### Data shown
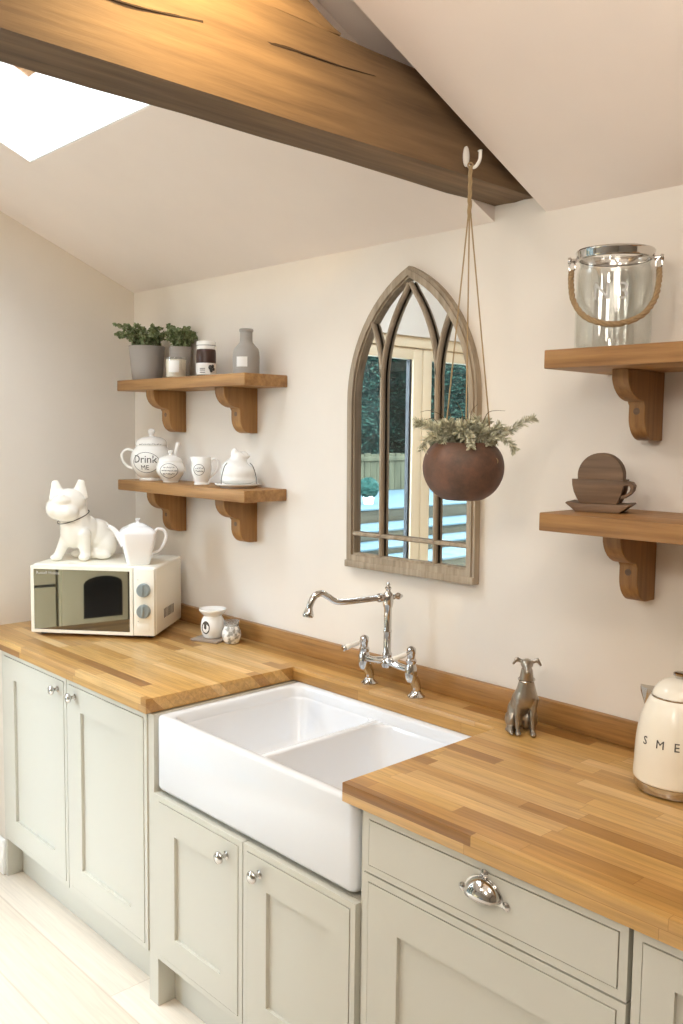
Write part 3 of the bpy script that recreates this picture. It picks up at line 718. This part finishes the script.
# ------------------------------------------------------------------ right shelves
bk = thing('glass_bucket_lantern', 'clear glass bucket with chrome rim and rope handle', 'lantern', (2.343, -.148, ZRU), .53)
gp = smoothprof([(.079, 0), (.083, .004), (.084, .02), (.084, .158), (.082, .180), (.077, .190), (.0775, .200)], 4)
MB().lathe(gp+[(.0755, .200), (.075, .19), (.0795, .175), (.081, .158), (.081, .02), (.077, .009), (0, .008)], 48, cap1=False).build('glass', M['jarglass'], bk)
MB().lathe([(.0785, .203), (.0845, .205), (.086, .209), (.086, .218), (.0875, .221), (.086, .224), (.079, .225), (.077, .221), (.0785, .205)], 48, cap0=False, cap1=False).build('rim', M['chrome'], bk)
for sx in (-1, 1):
    MB().tube([(sx*.084, 0, .206), (sx*.096, 0, .206), (sx*.098, 0, .206), (sx*.104, 0, .206)], [.005, .005, .0085, .007], 12).build('lug', M['chrome'], bk)
    MB().tube([(sx*.094+.007*math.cos(2*PI*i/16), -.006, .192+.011*math.sin(2*PI*i/16)) for i in range(16)], .0018, 6, closed=True).build('ring', M['chrome'], bk)
hp = [(-.095, -.008, .181), (-.0945, -.02, .150), (-.085, -.05, .105), (-.055, -.085, .066), (0, -.098, .050), (.055, -.085, .066), (.085, -.05, .105), (.0945, -.02, .150), (.095, -.008, .181)]
HP = spline(hp, 10); rm = MB(); rs = []
base = MB(); 
for s0 in range(3):
    pts = []
    for i, p in enumerate(HP):
        d_ = (HP[min(i+1, len(HP)-1)]-HP[max(i-1, 0)]).normalized(); u_ = Vector((0, 1, 0)); u_ = (u_-d_*u_.dot(d_)).normalized(); q_ = d_.cross(u_); a = i*.75+2*PI*s0/3
        pts.append(p+(u_*math.cos(a)+q_*math.sin(a))*.0032)
    base.tube(spline(pts, 2), .0038, 8)
base.build('rope_handle', M['rope'], bk)
eb = lambda u, w_, d_: Vector(((.0842+d_)*math.cos(-PI/2-.05+u/.084), (.0842+d_)*math.sin(-PI/2-.05+u/.084), .122+w_))
for ch_, o_ in (('N', -.022), ('3', .024)): link('embossed_letter', text(ch_, .052, (lambda u, w_, d_, o_=o_: eb(u+o_, w_, d_)), .0018), M['emboss'], bk, 0)
# wooden cup-shaped coaster holder
ch = thing('coaster_holder', 'dark wooden coaster holder shaped like cup and saucer', 'coaster holder', (2.318, -.128, ZRL), .32)
Fz = lambda u, w_, a: (u, a, w_)
MB().prism([(-.050, .0), (.050, .0), (.062, .010), (.074, .019), (.072, .022), (.05, .0195), (-.05, .0195), (-.072, .022), (-.074, .019), (-.062, .010)], Fz, -.042, .042, .002).build('saucer', M['darkwood'], ch)
cup = [(-.062, .074)]+[(-.062+.020*(1-math.cos(a)), .074-.050*math.sin(a)) for a in [PI/2*i/8 for i in range(1, 9)]]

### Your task
Every line above should be repeated exactly; pictures stay out of the copy.

### Result below
Write part 3 of the bpy script that recreates this picture. It picks up at line 718. This part finishes the script.
# ------------------------------------------------------------------ right shelves
bk = thing('glass_bucket_lantern', 'clear glass bucket with chrome rim and rope handle', 'lantern', (2.343, -.148, ZRU), .53)
gp = smoothprof([(.079, 0), (.083, .004), (.084, .02), (.084, .158), (.082, .180), (.077, .190), (.0775, .200)], 4)
MB().lathe(gp+[(.0755, .200), (.075, .19), (.0795, .175), (.081, .158), (.081, .02), (.077, .009), (0, .008)], 48, cap1=False).build('glass', M['jarglass'], bk)
MB().lathe([(.0785, .203), (.0845, .205), (.086, .209), (.086, .218), (.0875, .221), (.086, .224), (.079, .225), (.077, .221), (.0785, .205)], 48, cap0=False, cap1=False).build('rim', M['chrome'], bk)
for sx in (-1, 1):
    MB().tube([(sx*.084, 0, .206), (sx*.096, 0, .206), (sx*.098, 0, .206), (sx*.104, 0, .206)], [.005, .005, .0085, .007], 12).build('lug', M['chrome'], bk)
    MB().tube([(sx*.094+.007*math.cos(2*PI*i/16), -.006, .192+.011*math.sin(2*PI*i/16)) for i in range(16)], .0018, 6, closed=True).build('ring', M['chrome'], bk)
hp = [(-.095, -.008, .181), (-.0945, -.02, .150), (-.085, -.05, .105), (-.055, -.085, .066), (0, -.098, .050), (.055, -.085, .066), (.085, -.05, .105), (.0945, -.02, .150), (.095, -.008, .181)]
HP = spline(hp, 10); rm = MB(); rs = []
base = MB(); 
for s0 in range(3):
    pts = []
    for i, p in enumerate(HP):
        d_ = (HP[min(i+1, len(HP)-1)]-HP[max(i-1, 0)]).normalized(); u_ = Vector((0, 1, 0)); u_ = (u_-d_*u_.dot(d_)).normalized(); q_ = d_.cross(u_); a = i*.75+2*PI*s0/3
        pts.append(p+(u_*math.cos(a)+q_*math.sin(a))*.0032)
    base.tube(spline(pts, 2), .0038, 8)
base.build('rope_handle', M['rope'], bk)
eb = lambda u, w_, d_: Vector(((.0842+d_)*math.cos(-PI/2-.05+u/.084), (.0842+d_)*math.sin(-PI/2-.05+u/.084), .122+w_))
for ch_, o_ in (('N', -.022), ('3', .024)): link('embossed_letter', text(ch_, .052, (lambda u, w_, d_, o_=o_: eb(u+o_, w_, d_)), .0018), M['emboss'], bk, 0)
# wooden cup-shaped coaster holder
ch = thing('coaster_holder', 'dark wooden coaster holder shaped like cup and saucer', 'coaster holder', (2.318, -.128, ZRL), .32)
Fz = lambda u, w_, a: (u, a, w_)
MB().prism([(-.050, .0), (.050, .0), (.062, .010), (.074, .019), (.072, .022), (.05, .0195), (-.05, .0195), (-.072, .022), (-.074, .019), (-.062, .010)], Fz, -.042, .042, .002).build('saucer', M['darkwood'], ch)
cup = [(-.062, .074)]+[(-.062+.020*(1-math.cos(a)), .074-.050*math.sin(a)) for a in [PI/2*i/8 for i in range(1, 9)]]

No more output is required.